Rakyat Fukarndan (Banda) berperang melawan bangsa Eropa pertama adalah Portugis, hal itu dimulai ketika seorang kapten, dari armada Portugis bernama Garcia Henriques memco membangun Benteng di Fokarndan (Banda). Para pemimpin orang kay menolak dan sepakat angkat senjata untuk menyerang Portugis, Portugis saat itu kehilangan banyak nyawa, memutuskan keluar dari Fukarndan. Kemudian Belanda dari 1609 ketika penguasa Pieter Willemszoon Verhoofel dibunuh oleh seorang Srikandi Fukarndan, tetapi juga ada seorang Putri Fukarndan dengan kekuataan spiritual dengan izin sang illahi menegelamkan armada kapal militer Belanda yang tengelam di Pulau Fukarndan (Banda) Putri itu bernama Ortetan Orosiuw. Rakyat Fukarndan berperang melawan Belanda selama 20 tahun dari tahun 1609 sampai 1621 yang membumikan hanguskan negeri Fukarndan. Kekejaman VOC dibawa perintah Jan Pieter Zoom, telah mengusik semua tatanan peradaban negeri Fukarndan yang menjadi salah satu  Peradaban Islam dikepulauan Jazirah Al-muluk saat itu, dan juga merusak tatanan kehidupan masyarakat Fukarndan dengan masyarakat lain di nusatara  yang melakukan perdangangan rempah Pala di Pulau Fukarndan, yakni bangsa Arab, Persia, Cina, Jawa dan lainya. Maka pedagang internasional abad pertengahan mengatakan bahwa Tuhan menciptakan pulau Fukarndan untuk Pala, yang tidak ada di tempat lain cuma di Pulau Fukarndan yang menjadi pusat rempah Pala bagi masyarakat nusantara dan internasional. Maka pala adalah bukti pulau Fukarndan sebagai salah satu pelaku pembangunan Perniagaan besar di nusatara yang melintas dunia.

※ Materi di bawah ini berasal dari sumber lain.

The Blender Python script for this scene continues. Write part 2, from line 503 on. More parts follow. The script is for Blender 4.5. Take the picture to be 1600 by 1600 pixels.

Dalam peristiwa Genosia (Banda Mord) tahun 1621 itu, baik nyawa, harta benda, kekayaan alam, dan khazana peradaban Islam di tanah Fukarndan dibumi hanguskan oleh  Gubernur Jan Pieter Zoon Coon. Rakyat Fukarndan dalam suasana yang tidak nyaman akibat kekezaman itu, maka para pemuka agama, dan pemimpin Fukarndan melakukan pertemuan di negeri Lonthor untuk hijrah, meninggalkan tanah Fukarndan dengan kendaraan kora-kora (mbelan), perahu kulit sabut/kelapa sebagai kekuatan kesaktian menuju pulau Seram Kailolo, Pulau Ambon, Ambalau, Nusa Tenggara Timur, Makassar, Jawa (Batavia), Kur,  dan dikepulauan Kei yang mereka mendiami Kei Besar yakni Banda Ely-Elat.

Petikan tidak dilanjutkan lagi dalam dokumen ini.